ご飯の量を減らす日々なのに…「自民非公認2000万円問題」は有権者の怒りに油を注いだ 逆風は一気に暴風へ…最終盤、票は立民へ雪崩を打った〈鹿児島1区〉
衆院選は鹿児島県内4選挙区のうち3選挙区で自民公認候補が敗れた。自民の選挙区議席が半数を割ったのは結党以来初めて。選挙戦を振り返り、今後の展開を占う。(2024衆院選かごしま連載「自民3敗」①より) 【写真】〈関連〉立憲民主党の野田佳彦代表に握手を求める人々=23日、鹿児島市中央町
立憲民主の川内博史氏(62)が自民の宮路拓馬氏(44)との事実上の一騎打ちを2697票差で制した鹿児島1区。風が吹いたのは選挙戦終盤だった。 「自民党にペナルティーを与えなければいけない」。23日、鹿児島市であった立民の野田佳彦代表と川内氏の街頭演説は拍手や歓声が何度も湧いた。次の会場へ移動する野田代表を群衆が追い、握手を求める人が列を作った。同じ場所で4日前にあった石破茂首相の演説を上回る熱気だった。 野田氏がマイクを握ったのは自民非公認候補が代表を務める政党支部へ自民党本部が活動費2000万円を支給したことが報じられた日。川内陣営の幹部は「この日から街頭の空気ががらっと変わった」と振り返る。 裏金事件に関わった自民議員の公認問題が急浮上したのは10月上旬。それでも宮路氏の陣営幹部は自信を示していた。「3年間の実績がある。影響は最小限に抑えられるはず」 宮路氏は演説で「(裏金事件に)私は関わっていない。とはいえ党に10年いる責任はある」と釈明した上で「自民らしくない政策に取り組んできた」と逆風をしのぐ戦略。友好団体や地元議員を動員する組織戦を展開し、毎日開く個人演説会の席も埋まっていた。

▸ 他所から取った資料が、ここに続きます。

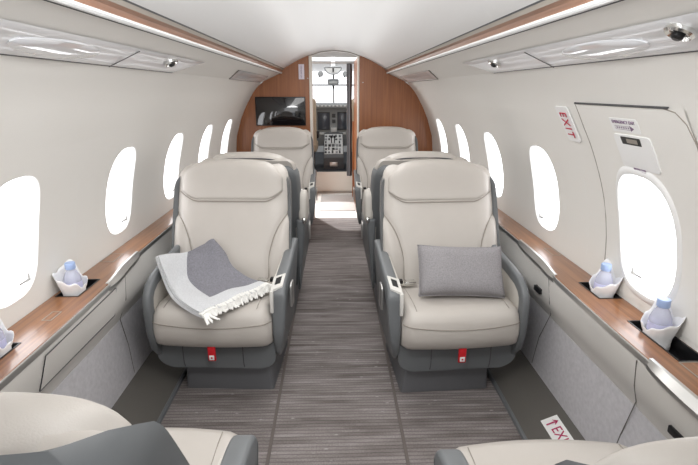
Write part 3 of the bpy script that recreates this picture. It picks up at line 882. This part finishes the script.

一方、川内氏は「自民党と闘っている」と政党対決を前面に出した。序盤から街頭演説で裏金事件を厳しく追及したものの、「反応が薄い」(陣営幹部)と焦りも見せていた。 逆風が暴風に変わったのが2000万円問題だった。宮路陣営の幹部は「支援者からも『いい加減にしろ』と電話が来た」と嘆く。 共同通信などが実施した期日前投票の出口調査によると、19、20日は宮路氏が13ポイントリード。問題発覚後の24、25日は川内氏が9ポイント差で逆転した。無党派層に絞ると、前半は宮路氏が4ポイント上回っていたが、後半は川内氏が33ポイント差を付けた。 宮路氏は前回から約2万3000票減らした。複数の自民県議は投票率が約3ポイント下がった点を要因に挙げる。「政治とカネ問題への一連の対応に怒りを覚え、投票を見送った支持者も多かったのではないか」 長年自民を応援してきた自営業の60代男性も投票に行かなかった。物価高が続く中、茶わんに入れるご飯の量を減らす毎日。「政治とカネへの対応を見るたびに市民との格差を感じ、むなしくなる」とこぼす。
川内陣営にも課題が残る。追い風が吹いたにもかかわらず、前回得票に約8000票届かなかった。自民も立民も敬遠する既存政治への不信感が垣間見えた。陣営関係者は投票率が上がらなかった点に触れ、「自民の自滅が勝因の一つで、立民が全面的に支持されたわけではない。批判票の十分な受け皿にはなれなかった」と振り返った。